The good news is that today lots of poets, artists, organizers, and culture shifters are shaping the narrative on transgender life. Transgender youth continue to lead and a national transgender youth council just shared their Nine Point Platform making their transcestors proud. Filmmakers Tourmaline and Sasha Wortzel are illuminating transgender history with their film Happy Birthday, Marsha! In 2017, the U.S. elected 8 transgender people into public office on a single day. In 2018, television had the largest transgender cast in history with FX’s Pose.
With this surge in visibility and movement power, it is critical that we continue pushing for an end to violence and continue to honor the dignity and humanity of transgender people. Because as Miss Major Griffin-Gracy writes in Trap Door: Trans Cultural Production and the Politics of Visibility, “There’s a backlash. With newfound visibility…there are more girls getting murdered. There are two sides to every fucking coin. Nothing is as simple as it appears to be.”

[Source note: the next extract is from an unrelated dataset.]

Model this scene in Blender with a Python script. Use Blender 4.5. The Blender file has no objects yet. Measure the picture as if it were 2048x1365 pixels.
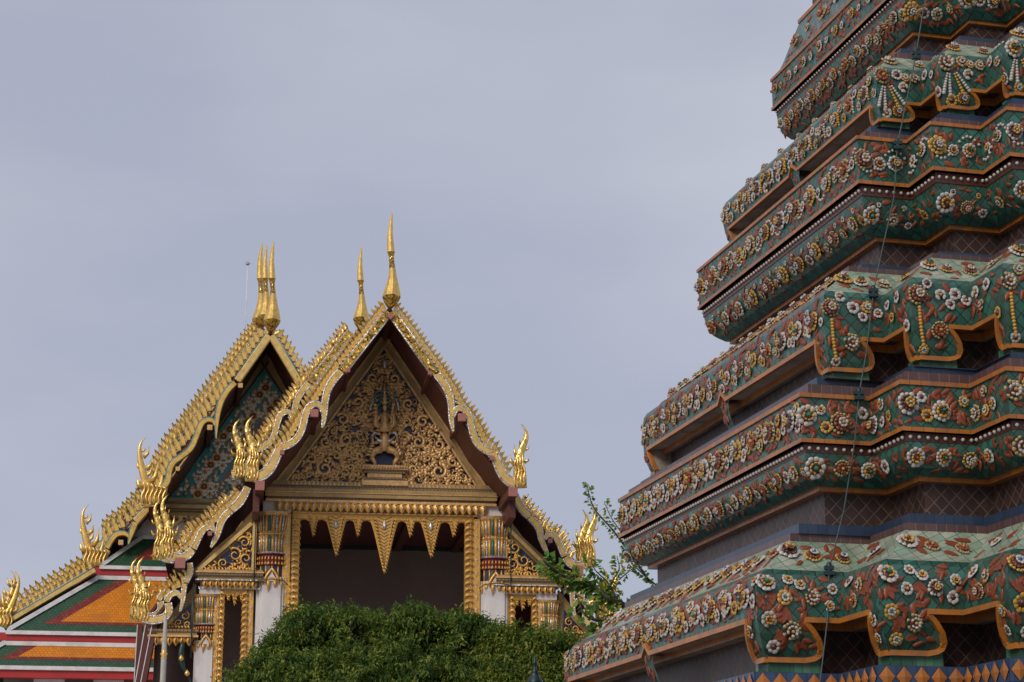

Our Media Action Grassroots Network (MAG-Net) member, Forward Together, are a part of the culture shift to celebrate trans life and trans power with their Trans Day of Resilience art series, lifting up transgender art and highlighting organizations and individuals doing that work. Trans people everywhere continue to fight for an end to anti-trans violence and discrimination. Safety, employment and healthcare. Freedom. Love and support.